I first came to Blue Ridge 25 years ago. I interviewed for this position in February, proudly dressed in a new suit from JCPenny, eager to land my first teaching job. When the principal called me into her office and shut the door, one of the secretaries, Mrs. Wells, turned to the other office secretary and said, “That young man won’t last very long here.” To be honest, I thought the same thing. I quickly learned that this was a great place to teach and learn. I loved the students, and my colleagues were welcoming and supportive.

Five years into my career, I became a National Board Certified Teacher, and my salary increased significantly. That bump in pay made it possible for me to afford to stay here. That opportunity, by the way, no longer exists for my colleagues. Unlike so many of our new staff, I started out with no student loans, a partner with a healthy income and an excellent health insurance, and the opportunity to achieve competitive pay. I am the exception to the rule.

My colleagues are hundreds of thousands of dollars in student loan debt. They make less than people doing the same jobs in other districts. So people leave, and other positions are almost impossible to fill.

Don’t take my word for it. Ask your administrators how hiring has changed here in the past 10 years. I would wager a bet that your principals will tell you hiring good people has become ever more challenging. I am sure even Mrs. Wilson will tell you that our pay scale for certified staff is so bad that she doesn’t even use the first step.

This school board has made great things happen. When we needed a new high school, the Board worked to make it so. Here we are in a great facility. When Mansfield’s intermediate building needed to be replaced, we made it happen. The 4-8 (grade) building is beautiful. Becoming a one-to-one computing district seemed like a pipe dream, but we found the means to put devices in hundreds of kids’ hands, and it has changed the way we educate our children. When Schneider and the Unit Office needed updating or the HVAC system here in the high school needed an upgrade, you found a way to make it happen. It’s this simple: when the district leadership sets a priority, the goal is consistently achieved. We are the gold standard for facilities and technology. But educating kids is about more than buildings and computers. More than anything else, it is about relationships. It is time for you to reset your priorities and to remember that your greatest resources are human resources.

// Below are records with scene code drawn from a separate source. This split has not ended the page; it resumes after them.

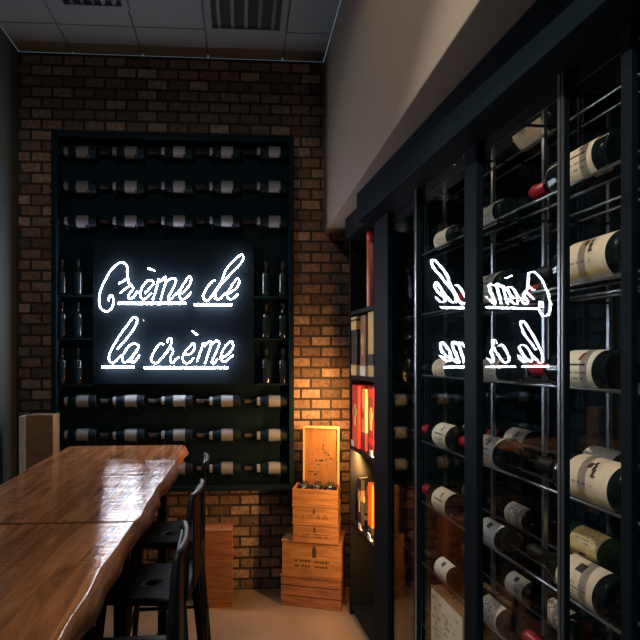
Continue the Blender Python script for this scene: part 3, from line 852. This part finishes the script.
# ------------------------------------------------------------------ room lamp over the table
r = empty('ceiling_downlight', (-.45, 1.15, CEIL)); tag(r, 'round recessed downlight in the ceiling over the near end of the tables', 'lamp')
MB().lathe([(.075, -.008), (.095, -.010), (.097, -.0002), (.075, -.0002)], 32, 'Z').build('trim_ring', M['vent_metal'], r)
MB().lathe([(.0001, -.004), (.074, -.004), (.074, -.001), (.0001, -.001)], 32, 'Z').build('lamp_disc', M['lamp_disc'], r)
ld = bpy.data.lights.new('downlight_beam', 'SPOT'); ld.energy = 52; ld.color = (1.0, .80, .60); ld.spot_size = math.radians(172); ld.spot_blend = .25; ld.shadow_soft_size = .07
lo = bpy.data.objects.new('downlight_beam', ld); C.objects.link(lo); lo.location = (0, 0, -.03); lo.parent = r

r = empty('added_spotlight', (-.85, .45, CEIL)); tag(r, 'small black spotlight on the ceiling aimed at the glass cabinet', 'lamp')  # added lamp out of view, brightens the bottle labels behind the glass
aim = (Vector((.85, 1.32, 1.05)) - Vector((-.85, .45, CEIL - .14))).normalized()
RQ = aim.to_track_quat('-Z', 'Y').to_matrix().to_4x4()
MB().tube([(0, 0, 0), (0, 0, -.10)], .012, 10).build('stem', M['steel'], r)
hd = MB().lathe([(.030, .07), (.036, .06), (.040, -.05), (.034, -.05), (.030, -.02)], 24, 'Z').build('spot_head', M['steel'], r)
hd.matrix_local = Matrix.Translation((0, 0, -.14)) @ RQ
ls = bpy.data.lights.new('added_spot_beam', 'SPOT'); ls.energy = 165; ls.color = (1.0, .84, .66); ls.spot_size = math.radians(58); ls.spot_blend = .5; ls.shadow_soft_size = .03
lo = bpy.data.objects.new('added_spot_beam', ls); C.objects.link(lo); lo.parent = r; lo.matrix_local = Matrix.Translation(Vector((0, 0, -.14)) + aim * .07) @ RQ

# warm strip of the display shelf: spill towards the boxes
la = bpy.data.lights.new('shelf_strip_light', 'AREA'); la.shape = 'RECTANGLE'; la.size = .012; la.size_y = 1.1; la.energy = 14; la.color = (1.0, .45, .13)
lo = bpy.data.objects.new('shelf_strip_light', la); C.objects.link(lo)
p = MC @ Vector((.011, E0 + .028, .85))
dirv = Vector((-.34, .94, 0)).normalized()
zax = -dirv; yax = Vector((0, 0, 1)); xax = yax.cross(zax)
lo.matrix_world = Matrix.Translation(p) @ Matrix((xax, yax, zax)).transposed().to_4x4()

# second strip on the outer end of the shelf, washing the boxes and the brick corner
dpart('led_strip', (.012, E1 + .0003, .74), (.024, E1 + .006, 1.42), M['led_warm'])
la = bpy.data.lights.new('corner_strip_light', 'AREA'); la.shape = 'RECTANGLE'; la.size = .012; la.size_y = .66; la.energy = 13; la.color = (1.0, .42, .12)
lo = bpy.data.objects.new('corner_strip_light', la); C.objects.link(lo)
p = MC @ Vector((.012, E1 + .012, 1.08))
zax = Vector((.62, -.68, .38)).normalized(); xax = Vector((0, 0, 1)).cross(zax).normalized(); yax = zax.cross(xax)
lo.matrix_world = Matrix.Translation(p) @ Matrix((xax, yax, zax)).transposed().to_4x4()

# ------------------------------------------------------------------ world and view
w = bpy.data.worlds.new('world'); bpy.context.scene.world = w; w.use_nodes = True
w.node_tree.nodes['Background'].inputs[0].default_value = (.50, .82, 1.0, 1)
w.node_tree.nodes['Background'].inputs[1].default_value = .20
sc = bpy.context.scene
sc.view_settings.view_transform = 'Standard'; sc.view_settings.look = 'None'
sc.view_settings.exposure = 0; sc.view_settings.gamma = 1; sc.view_settings.use_curve_mapping = False
sc.cycles.transparent_max_bounces = 24
sc.cycles.max_bounces = 8
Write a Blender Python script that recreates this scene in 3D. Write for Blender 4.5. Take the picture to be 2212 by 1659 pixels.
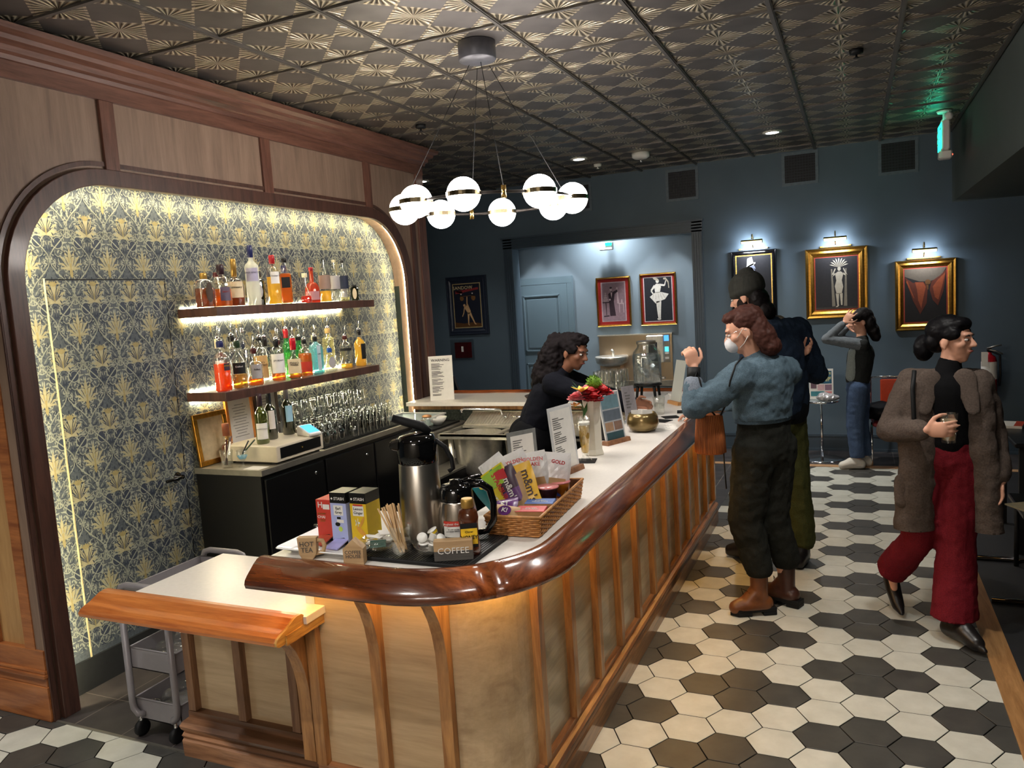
import bpy, bmesh, math, random
from mathutils import Vector, Matrix, Euler
PI=math.pi; R=math.radians
for o in list(bpy.data.objects): bpy.data.objects.remove(o)
SC=bpy.context.scene; COL=SC.collection
# ---------------- camera ----------------
cam=bpy.data.cameras.new('camera'); cam.sensor_width=36; cam.sensor_fit='HORIZONTAL'; cam.lens=36*1675.26/2212
cam.clip_start=.05; cam.clip_end=60
co=bpy.data.objects.new('camera',cam); COL.objects.link(co); SC.camera=co
def cam_axes(yaw,pitch,roll):
    cy,sy,cp,sp=math.cos(yaw),math.sin(yaw),math.cos(pitch),math.sin(pitch)
    f=Vector((sy*cp,cy*cp,sp)); r=Vector((cy,-sy,0)); u=r.cross(f)
    cr,sr=math.cos(roll),math.sin(roll)
    return cr*r+sr*u,-sr*r+cr*u,f
r_,u_,f_=cam_axes(R(-24.15946),R(-6.22601),R(-3.62366))
M=Matrix((( r_.x,u_.x,-f_.x),(r_.y,u_.y,-f_.y),(r_.z,u_.z,-f_.z))).to_4x4(); M.translation=Vector((0,0,1.83)); co.matrix_world=M
# ---------------- world, exposure ----------------
w=bpy.data.worlds.new('world'); SC.world=w; w.use_nodes=True
w.node_tree.nodes['Background'].inputs[0].default_value=(.35,.4,.5,1); w.node_tree.nodes['Background'].inputs[1].default_value=.02
SC.view_settings.view_transform='Standard'; SC.view_settings.look='None'; SC.view_settings.gamma=1; SC.view_settings.exposure=0.85
SC.view_settings.use_curve_mapping=False
# ---------------- lamps: ceiling downlights, alcove spots, picture lights, and added unseen fill lamps ----------------
def spot(name,loc,target,power,size,color=(1,.93,.82),blend=.5,rad=.05):
    l=bpy.data.lights.new(name,'SPOT'); l.energy=power; l.spot_size=R(size); l.spot_blend=blend; l.color=color; l.shadow_soft_size=rad
    o=bpy.data.objects.new(name,l); COL.objects.link(o); o.location=loc
    o.rotation_euler=(Vector(target)-Vector(loc)).to_track_quat('-Z','Y').to_euler(); return o
def area(name,loc,target,power,sx,sy,color=(1,.93,.82)):
    l=bpy.data.lights.new(name,'AREA'); l.shape='RECTANGLE'; l.size=sx; l.size_y=sy; l.energy=power; l.color=color
    o=bpy.data.objects.new(name,l); COL.objects.link(o); o.location=loc
    o.rotation_euler=(Vector(target)-Vector(loc)).to_track_quat('-Z','Y').to_euler(); return o
WARM=(1,.90,.74); NEUT=(1,.965,.90); COOL=(.80,.88,1)
CEIL=3.186
DOWN=[(-.675,7.6,60),(-2.52,7.6,18),(-4.36,7.63,14),(-.45,3.1,20),(.2,3.7,30),(-.2,1.2,18),(-4.4,.9,60),(-1.75,.6,52)]  # entries after the first three are unseen lamps added as fill
for i,(x,y,p) in enumerate(DOWN): spot('downlight_lamp',(x,y,CEIL-.012),(x,y,0),p*2.4,104,NEUT,.75)
for x in (-3.62,-2.10): spot('alcove_lamp',(x,9.0,2.84),(x,9.0,0),420,74,(.95,.97,1),.30)
spot('alcove_fill_lamp',(-2.8,9.12,2.84),(-2.8,9.2,0),60,150,(.93,.96,1),.9)  # wide lamp added to brighten the whole alcove, no fitting seen
for x,z in ((-1.01,2.21),(-.19,2.20),(.62,2.02)):
    area('picture_light_glow',(x,8.70,z),(x,8.86,z-.35),2.2,.24,.03,COOL); area('picture_light_upglow',(x,8.74,z+.03),(x,8.85,z+.1),1.4,.22,.03,COOL)
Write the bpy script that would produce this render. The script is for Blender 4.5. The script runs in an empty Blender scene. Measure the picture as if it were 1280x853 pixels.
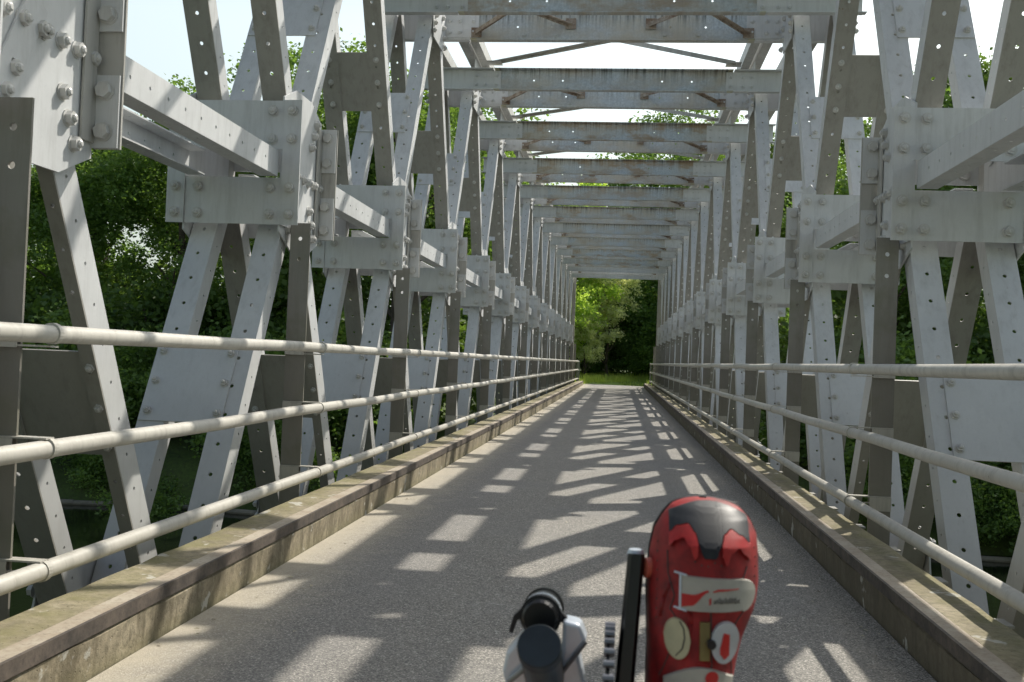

We all know that the Federation gathered together Sunday night (Sept. 15), discussed the state of negotiations, and voted to form a Strike Exploratory Committee. Though not a single person in that room wants a work stoppage, the group is firm in its desire to come to an agreement with the Board that stops the revolving door and stabilizes the workforce in our district. Our kids deserve the very best learning environment, and recruiting and retaining excellent people is critical for that to happen.

I implore you to be a part of the solution.